💲The Department of Labor & Workforce found "multiple wage violations" for 5 workers

💲The subcontractor could be fined $5,000 per day until the matter is resolved

💲Superintendent Scott Rocco is confident the project will be done on schedule

HAMILTON (Mercer) — Work has been halted on track and field upgrades at a Mercer County high school after "multiple" wage violations were found during an inspection by the state Department of Labor and Workforce Development.

JFT Sports Group LLC of Pueblo, Colorado, a subcontractor on the project at Nottingham High School in Hamilton, was issued a stop-work order on August 14 following a routine site inspection. The inspection was part of a broader inspection initiative covering public works projects at schools, according to the department.

Five workers were affected by the order.

The violations include failure to pay a prevailing wage, unpaid wages and late payment and obstruction of the investigation during a routine visit. A dollar figure was not disclosed.

Work at Nottingham High School in Hamilton
Work at Nottingham High School in Hamilton (Jill Myra, Townsquare Media)

Problem being handled

Hamilton schools Superintendent Scott Rocco told New Jersey 101.5 that JCL was hired by the main contractor for a specific job as part of a turf installation project at Nottingham.

"The issue was immediately addressed and that subcontractor is working directly with the Department of Labor. It is our expectation that all contractors hold their subcontracts to New Jersey's laws and regulations associated with wages and contractual requirements," Rocco said in a statement.

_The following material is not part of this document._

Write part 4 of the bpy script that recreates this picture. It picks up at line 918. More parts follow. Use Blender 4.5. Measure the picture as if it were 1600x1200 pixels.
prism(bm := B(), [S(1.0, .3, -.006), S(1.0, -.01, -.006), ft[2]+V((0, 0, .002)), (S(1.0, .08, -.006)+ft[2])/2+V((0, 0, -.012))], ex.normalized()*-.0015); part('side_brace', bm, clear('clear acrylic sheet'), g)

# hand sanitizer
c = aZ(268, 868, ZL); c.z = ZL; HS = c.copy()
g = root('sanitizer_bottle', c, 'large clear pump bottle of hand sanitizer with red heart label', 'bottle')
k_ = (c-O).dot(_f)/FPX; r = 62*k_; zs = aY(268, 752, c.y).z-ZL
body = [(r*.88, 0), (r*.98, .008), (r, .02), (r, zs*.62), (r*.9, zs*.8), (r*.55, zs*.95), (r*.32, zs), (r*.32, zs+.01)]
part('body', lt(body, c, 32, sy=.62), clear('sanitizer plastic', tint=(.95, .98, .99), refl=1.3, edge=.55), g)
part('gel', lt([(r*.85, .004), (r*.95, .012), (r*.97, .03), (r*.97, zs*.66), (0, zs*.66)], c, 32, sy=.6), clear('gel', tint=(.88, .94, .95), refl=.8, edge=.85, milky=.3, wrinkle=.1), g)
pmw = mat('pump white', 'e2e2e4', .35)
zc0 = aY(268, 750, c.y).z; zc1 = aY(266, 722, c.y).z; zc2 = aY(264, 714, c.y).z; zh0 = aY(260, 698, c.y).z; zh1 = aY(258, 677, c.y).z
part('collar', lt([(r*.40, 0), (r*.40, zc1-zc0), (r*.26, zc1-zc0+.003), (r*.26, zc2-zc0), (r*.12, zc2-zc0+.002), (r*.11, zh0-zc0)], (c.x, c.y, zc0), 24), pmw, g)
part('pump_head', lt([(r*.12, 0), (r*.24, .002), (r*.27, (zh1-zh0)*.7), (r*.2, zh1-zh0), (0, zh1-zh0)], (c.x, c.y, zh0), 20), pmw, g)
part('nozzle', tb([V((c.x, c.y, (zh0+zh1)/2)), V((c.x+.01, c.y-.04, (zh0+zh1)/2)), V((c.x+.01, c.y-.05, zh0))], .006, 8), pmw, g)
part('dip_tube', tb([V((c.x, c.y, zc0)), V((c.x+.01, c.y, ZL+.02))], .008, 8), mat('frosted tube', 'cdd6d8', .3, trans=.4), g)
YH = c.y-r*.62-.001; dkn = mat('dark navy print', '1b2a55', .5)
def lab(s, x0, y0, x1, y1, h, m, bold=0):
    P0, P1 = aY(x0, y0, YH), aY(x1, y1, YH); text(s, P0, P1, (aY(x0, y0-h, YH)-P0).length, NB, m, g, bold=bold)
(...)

"Only the turf installation at Nottingham was impacted when this occurred. We expect the project to be completed according to the timetable established at the start of this project."

JFT faces a potential $5,000 per day civil penalty fine until the matter is resolved. The company yet to request a hearing from DOOL whch has seven days to schedule it.

The order can be lifted if the issues are resolved and back wages paid.

"Stop-work orders are initiated by NJDOL to halt work being performed in a manner that exploits workers, or is otherwise noncompliant with state laws and regulations," according to the department.

The Labor Department ordered 27 Boston Market locations to cease operations on August 15 after finding the company owed more than $600,000 in wages to 314 workers across the state.